Extracted records ->
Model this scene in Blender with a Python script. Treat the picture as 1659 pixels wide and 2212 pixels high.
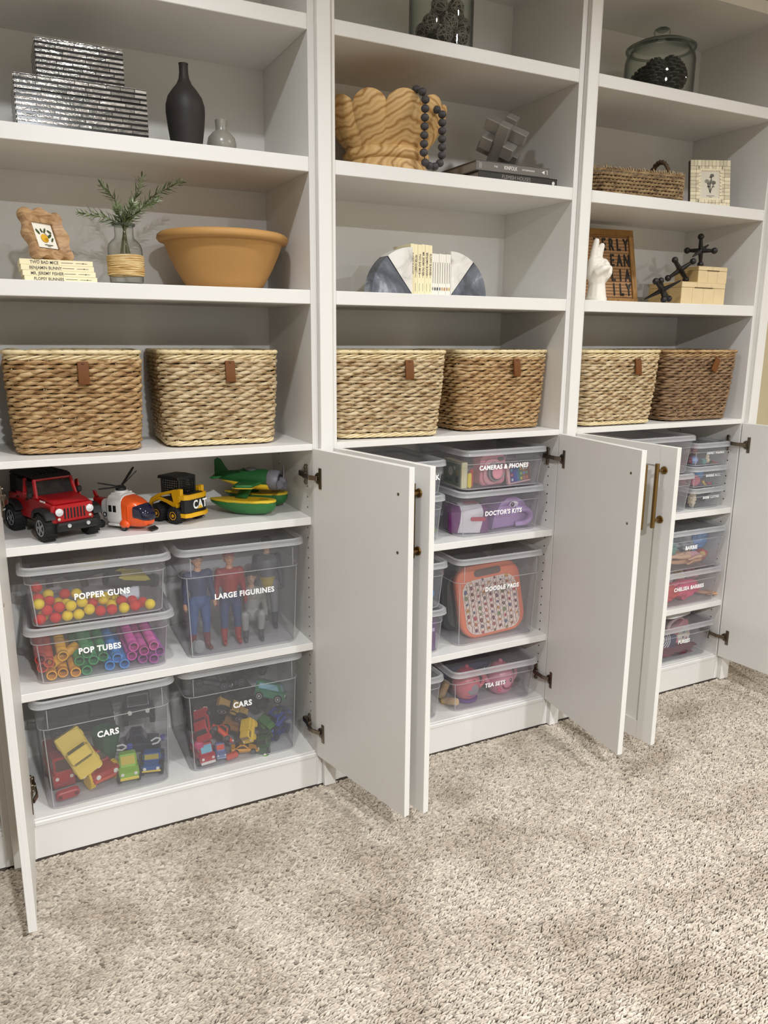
import bpy, math, random
from mathutils import Vector, Matrix, Euler, noise
for _o in list(bpy.data.objects):
    bpy.data.objects.remove(_o)
SC = bpy.context.scene
COL = SC.collection
PI = math.pi
random.seed(7)

# ---------------------------------------------------------------- camera
cd = bpy.data.cameras.new('camera')
cam = bpy.data.objects.new('camera', cd)
COL.objects.link(cam)
SC.camera = cam
cd.sensor_fit = 'VERTICAL'
cd.sensor_height = 36.0
cd.lens = 36.0 * 1669.53 / 2212
cd.clip_start = 0.02
_yaw, _pit, _rol = 0.47000, -0.22280, 0.0077
_f = Vector((math.sin(_yaw) * math.cos(_pit), math.cos(_yaw) * math.cos(_pit), math.sin(_pit)))
_r = Vector((math.cos(_yaw), -math.sin(_yaw), 0))
_u = _r.cross(_f)
_r2 = _r * math.cos(_rol) + _u * math.sin(_rol)
_u2 = -_r * math.sin(_rol) + _u * math.cos(_rol)
cam.matrix_world = Matrix(((_r2.x, _u2.x, -_f.x, -0.9078), (_r2.y, _u2.y, -_f.y, -2.0984), (_r2.z, _u2.z, -_f.z, 1.4163), (0, 0, 0, 1)))

# ---------------------------------------------------------------- world, lamps, exposure
w = bpy.data.worlds.new('world')
SC.world = w
w.use_nodes = True
w.node_tree.nodes['Background'].inputs[0].default_value = (1.0, 0.94, 0.86, 1)
w.node_tree.nodes['Background'].inputs[1].default_value = 0.02
SC.view_settings.view_transform = 'Standard'
SC.view_settings.look = 'None'
SC.view_settings.gamma = 1.0
SC.view_settings.use_curve_mapping = False
SC.view_settings.exposure = -0.15
SC.cycles.transparent_max_bounces = 40
SC.cycles.max_bounces = 10
SC.cycles.diffuse_bounces = 5
SC.cycles.glossy_bounces = 4
SC.cycles.caustics_reflective = False
SC.cycles.caustics_refractive = False
CEIL = 2.62
# recessed ceiling lamps: (x, y, watts)
LAMPS = [(-0.55, -0.81, 15), (0.93, -0.81, 11), (2.41, -0.81, 9.5),
         (-0.62, -3.42, 150), (1.05, -3.42, 92), (2.70, -3.42, 60)]
def lamp_light(i, x, y, watts):
    ld = bpy.data.lights.new('downlight', 'AREA')
    ld.shape = 'DISK'
    ld.size = 0.11
    ld.energy = watts
    ld.color = (0.955, 0.985, 1.035)
    ld.spread = math.radians(165)
    lo = bpy.data.objects.new('downlight', ld)
    COL.objects.link(lo)
    lo.location = (x, y, CEIL - 0.012)
for _i, _l in enumerate(LAMPS):
    lamp_light(_i, *_l)

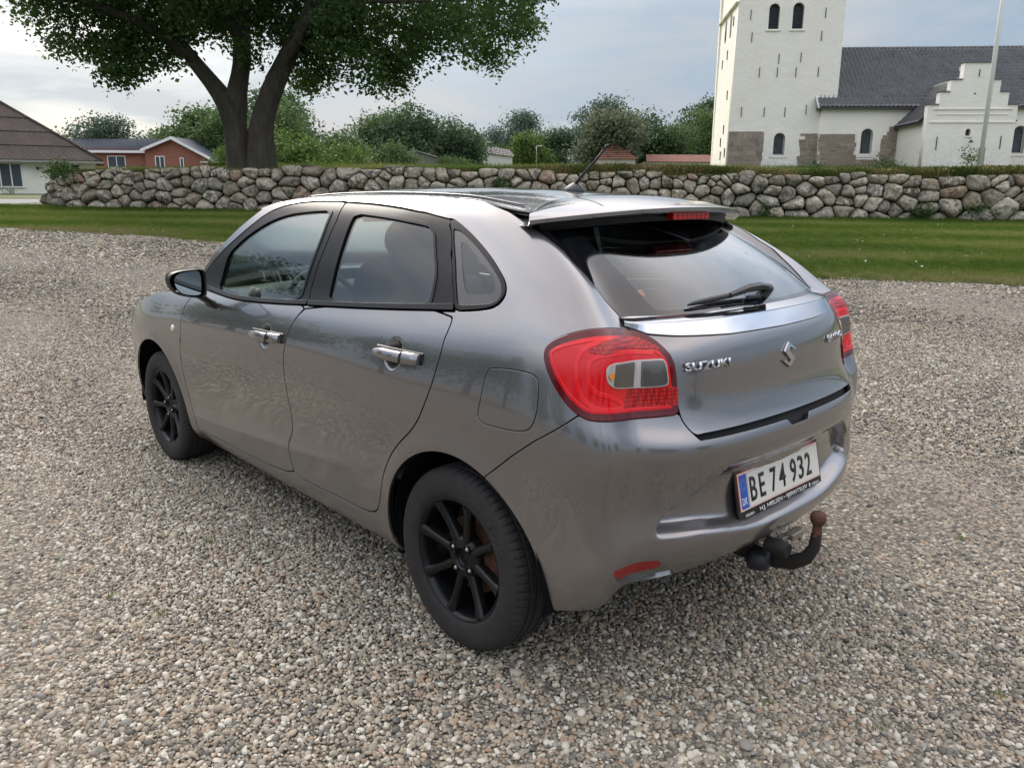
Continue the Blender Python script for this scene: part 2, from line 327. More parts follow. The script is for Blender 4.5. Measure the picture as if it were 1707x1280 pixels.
# ===================================================== CAR =====================================================
def sdf(poly,X,Y):
    """signed distance, positive inside a closed polygon"""
    p=np.asarray(poly,float); q=np.roll(p,-1,0); d=np.full(X.shape,1e9); ins=np.zeros(X.shape,bool)
    for (x0,y0),(x1,y1) in zip(p,q):
        ex,ey=x1-x0,y1-y0; L=ex*ex+ey*ey+1e-12
        t=np.clip(((X-x0)*ex+(Y-y0)*ey)/L,0,1); d=np.minimum(d,(X-x0-t*ex)**2+(Y-y0-t*ey)**2)
        c=((y0>Y)!=(y1>Y))&(X<(x1-x0)*(Y-y0)/((y1-y0) if y1!=y0 else 1e-12)+x0); ins^=c
    return np.where(ins,1,-1)*np.sqrt(d)
def smooth_poly(p,n=2,closed=True):
    p=np.array(p,float)
    for _ in range(n):
        q=np.roll(p,-1,0)
        if closed: p=np.stack([.75*p+.25*q,.25*p+.75*q],1).reshape(-1,2)
        else: p=np.vstack([p[:1],np.stack([.75*p[:-1]+.25*p[1:],.25*p[:-1]+.75*p[1:]],1).reshape(-1,2),p[-1:]])
    return p
class Surf:
    def __init__(s,P,S,Z=None):
        s.P=P; s.h,s.w=P.shape[:2]; s.N=normals(P); s.S=np.broadcast_to(S,(s.h,s.w)) if S is not None else P[...,0]
        s.Z=P[...,2] if Z is None else Z
        i,j=np.mgrid[0:s.h-1,0:s.w-1]; a=i*s.w+j
        s.Q=np.stack([a,a+1,a+s.w+1,a+s.w],-1).reshape(-1,4)
        s.p=P.reshape(-1,3); s.n=s.N.reshape(-1,3); s.s=s.S.reshape(-1); s.z=s.Z.reshape(-1); s.x=s.p[:,0]
    def at(s,sv,z,off=0):
        j=np.clip(np.searchsorted(s.S[0],sv),1,s.w-1); t=(sv-s.S[0][j-1])/(s.S[0][j]-s.S[0][j-1])
        C=s.P[:,j-1]*(1-t)+s.P[:,j]*t; N=s.N[:,j-1]*(1-t)+s.N[:,j]*t
        P=np.array([np.interp(z,C[:,2],C[:,k]) for k in range(3)]); n=np.array([np.interp(z,C[:,2],N[:,k]) for k in range(3)]); n/=np.linalg.norm(n)
        return Vector(P+n*off),Vector(n)
def clip_mesh(sf,fs):
    D=np.concatenate([sf.p,sf.n]+[f.reshape(-1,1) for f in fs],1); K=len(fs)
    F=D[:,6:]; inside=F[sf.Q]>0
    keep=inside.all((1,2)); none=(~inside).all(1).any(1); mixed=~keep&~none
    ext=[]; nb=len(D); cache={}
    def lerp(a,b,k):
        key=(min(a,b),max(a,b),k)
        if key in cache: return cache[key]
        A=D[a] if a<nb else ext[a-nb]; B=D[b] if b<nb else ext[b-nb]
        t=A[6+k]/(A[6+k]-B[6+k]); v=A+(B-A)*t; v[6+k]=0; v[3:6]/=np.linalg.norm(v[3:6])+1e-12
        ext.append(v); cache[key]=nb+len(ext)-1; return cache[key]
    polys=[]
    for q in sf.Q[mixed].tolist():
        L=q
        for k in range(K):
            if len(L)<3: break
            g=[(D[a] if a<nb else ext[a-nb])[6+k] for a in L]
            if min(g)>=0: continue
            if max(g)<=0: L=[]; break
            o=[]
            for i in range(len(L)):
                a,b=L[i],L[(i+1)%len(L)]; ga,gb=g[i],g[(i+1)%len(L)]
                if ga>=0: o.append(a)
                if (ga>0 and gb<0) or (ga<0 and gb>0): o.append(lerp(a,b,k))
            L=o
        if len(L)>=3: polys.append(L)
    faces=sf.Q[keep].tolist()+polys
    A=np.concatenate([D[:,:6],np.array([e[:6] for e in ext]).reshape(-1,6)])
    used=np.unique(np.concatenate([np.array(f) for f in faces]) if faces else np.array([],int))
    mp=-np.ones(len(A),int); mp[used]=np.arange(len(used))
    return A[used,:3],A[used,3:6],[tuple(int(mp[i]) for i in f) for f in faces]
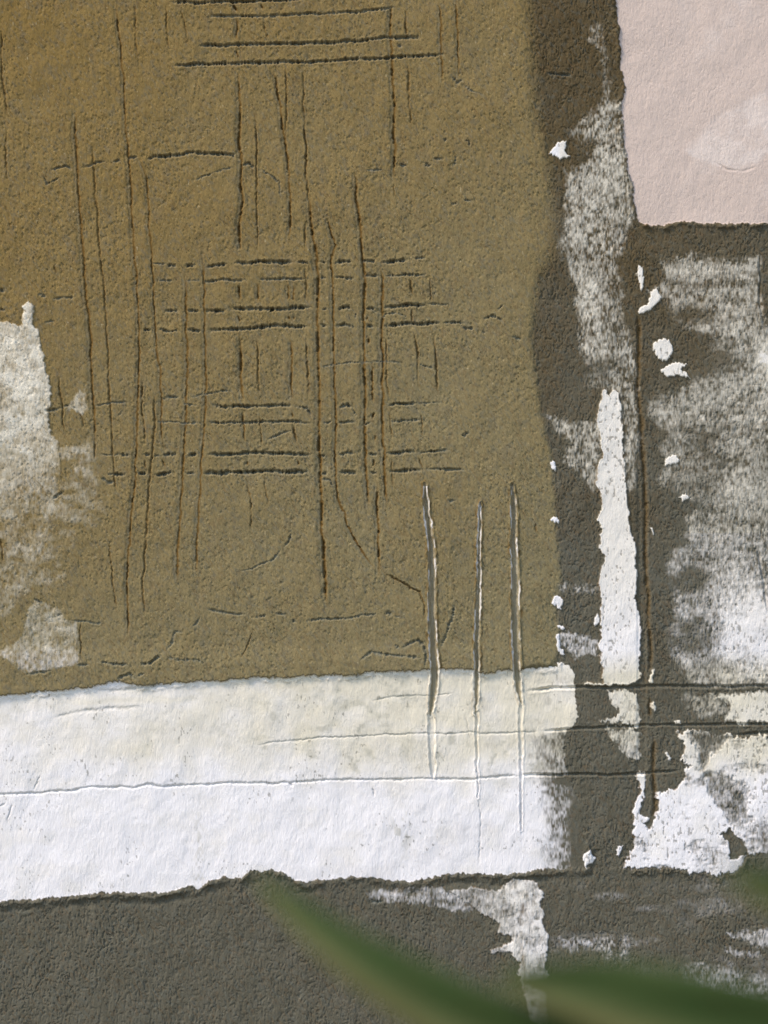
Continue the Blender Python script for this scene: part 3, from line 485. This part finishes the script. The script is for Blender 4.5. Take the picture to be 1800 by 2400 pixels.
stain = np.clip(ss(fbm(X/38, Y/30, 411, 4, .6), .15, .7)*white_in*(ss(X, 250, 1000)*.5+.2)*(1-.9*ss(Y+25*lump, 1790, 1850))+.6*np.exp(-(((X-945)/26)**2+((Y-1945)/45)**2))*ss(vn(X/8, Y/15, 421), -.1, .3)+.4*np.exp(-((X-465)/14)**2)*ss(Y, 1790, 2000)*white_in*ss(vn(X/5, Y/9, 431), -.2, .6), 0, 1)
stain = np.maximum(stain, (.12+.45*ss(Y, 900, 1150))*left_area*ss(-Y, -1560, -1500)*np.clip(.6+.8*fbm(X/50, Y/36, 445, 3), 0, 1))
stain = np.maximum(stain, .35*pink*ss(fbm(X/90, Y/70, 441, 3), .0, .5))
bright_pink = sdf(P(2,0,[(1085,985),(1180,880),(1300,740),(1659,560)])+[(2400, 200), (2400, 360)]+P(2,0,[(1659,1010),(1600,1070),(1540,1112),(1400,1098),(1210,1040)]), 1, 200)
pale_pink = pink*np.clip((.45+.75*ss(fbm(X/34, Y/26, 455, 4, .65), -.35, .35))*(X > 0)*ss(bright_pink, -2, 16)*(.95-.5*ss(bright_pink, 40, 170))+.45*ss(fbm(X/70, Y/90, 451, 4, .6), .05, .6)*ss(X, 1500, 1700), 0, 1)
soil = np.clip(1.05-Y/1500+.35*fbm(X/90, Y/120, 461, 3)-.25*ss(X, 1480, 1800), 0, 1)

# ------------------------------------------------------------------ which part each face belongs to
def fc(a): return .25*(a[:-1, :-1]+a[1:, :-1]+a[:-1, 1:]+a[1:, 1:])
part = np.zeros((NY-1, NX-1), np.int32)
names = ['mortar']
def claim(name, mask):
    names.append(name); part[mask] = len(names)-1
Yc = fc(Y)
claim('olive_panel', fc(olive) > .5)
claim('white_band', (fc(wS) > 0) & (fc(oS) < 0))
claim('pink_panel', fc(pS) > 0)
claim('limewash_patch', (fc(lS) > 0) & (fc(cov) > .45))
claim('limewash_patch', (fc(ll) > 0))
base = part.copy()
uW = fc(sdf(upper_worn, 2, 40)); claim('worn_paint', (uW > 0) & (fc(cov) > .25) & (base == 0))
rW = fc(np.maximum(sdf(right_worn, 2, 40), sdf(right_solid, 2, 40))); claim('worn_paint', (rW > 0) & (fc(cov) > .25) & (base == 0))
claim('worn_paint', (fc(np.maximum(sdf(mid_solid, 2, 30), sdf(mid_worn, 2, 30))) > 0) & (fc(cov) > .25) & (base == 0))
claim('paint_patch', (fc(lwS) > 0) & (fc(cov) > .4) & (base == 0))
claim('paint_drip', (fc(dS) > 0) & (base != 2))
claim('paint_drip', (fc(sdf(drip2, 2, 30)) > 0) & (base != 2))
claim('paint_drip', (fc(sdf(drip3, 2, 30)) > 0) & (base != 2))
claim('paint_drip', fc(ldS) > 0)
for (c, kind), s in zip(chips, chipS): claim('paint_chip', fc(s) > 0)
for m in gpart: claim('gouge', fc(m.astype(np.float32)) > .5)

# ------------------------------------------------------------------ materials
def ramp(nt, a, b, fac, loc=None):
    n = nt.nodes.new('ShaderNodeMix'); n.data_type = 'RGBA'
    for s, v in ((6, a), (7, b)):
        if isinstance(v, tuple): n.inputs[s].default_value = (*v, 1)
        else: nt.links.new(v, n.inputs[s])
    if isinstance(fac, float): n.inputs[0].default_value = fac
    else: nt.links.new(fac, n.inputs[0])
    return n.outputs[2]
def noise(nt, scale, detail=4, rough=.6, stretch=(1, 1, 1), lo=.3, hi=.7):
    tc = nt.nodes.new('ShaderNodeTexCoord'); mp = nt.nodes.new('ShaderNodeMapping'); mp.inputs[3].default_value = stretch
    nt.links.new(tc.outputs['Object'], mp.inputs[0])
    n = nt.nodes.new('ShaderNodeTexNoise'); n.inputs['Scale'].default_value = scale; n.inputs['Detail'].default_value = detail; n.inputs['Roughness'].default_value = rough
    nt.links.new(mp.outputs[0], n.inputs['Vector'])
    r = nt.nodes.new('ShaderNodeMapRange'); r.inputs[1].default_value = lo; r.inputs[2].default_value = hi
    nt.links.new(n.outputs[0], r.inputs[0])
    return r.outputs[0]
def attr(nt, name):
    n = nt.nodes.new('ShaderNodeAttribute'); n.attribute_name = name; return n.outputs['Fac']
def math2(nt, op, a, b):
    n = nt.nodes.new('ShaderNodeMath'); n.operation = op
    for s, v in ((0, a), (1, b)):
        if isinstance(v, (int, float)): n.inputs[s].default_value = v
        else: nt.links.new(v, n.inputs[s])
    return n.outputs[0]
COL = dict(mortar_a=(.094, .086, .058), mortar_b=(.134, .124, .090), soil_a=(.074, .052, .021), soil_b=(.112, .082, .038), ochre=(.226, .146, .040), khaki=(.232, .192, .098),
           cool=(.885, .855, .850), cream=(.76, .70, .56), tan=(.36, .28, .17), pink=(.635, .512, .437), palepink=(.72, .61, .54), stain=(.46, .44, .35))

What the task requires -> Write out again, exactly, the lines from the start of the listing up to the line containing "random.seed(7)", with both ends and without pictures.

Exercise result ->
Model this scene in Blender with a Python script. Treat the picture as 1659 pixels wide and 2212 pixels high.
import bpy, math, random
from mathutils import Vector, Matrix, Euler, noise
for _o in list(bpy.data.objects):
    bpy.data.objects.remove(_o)
SC = bpy.context.scene
COL = SC.collection
PI = math.pi
random.seed(7)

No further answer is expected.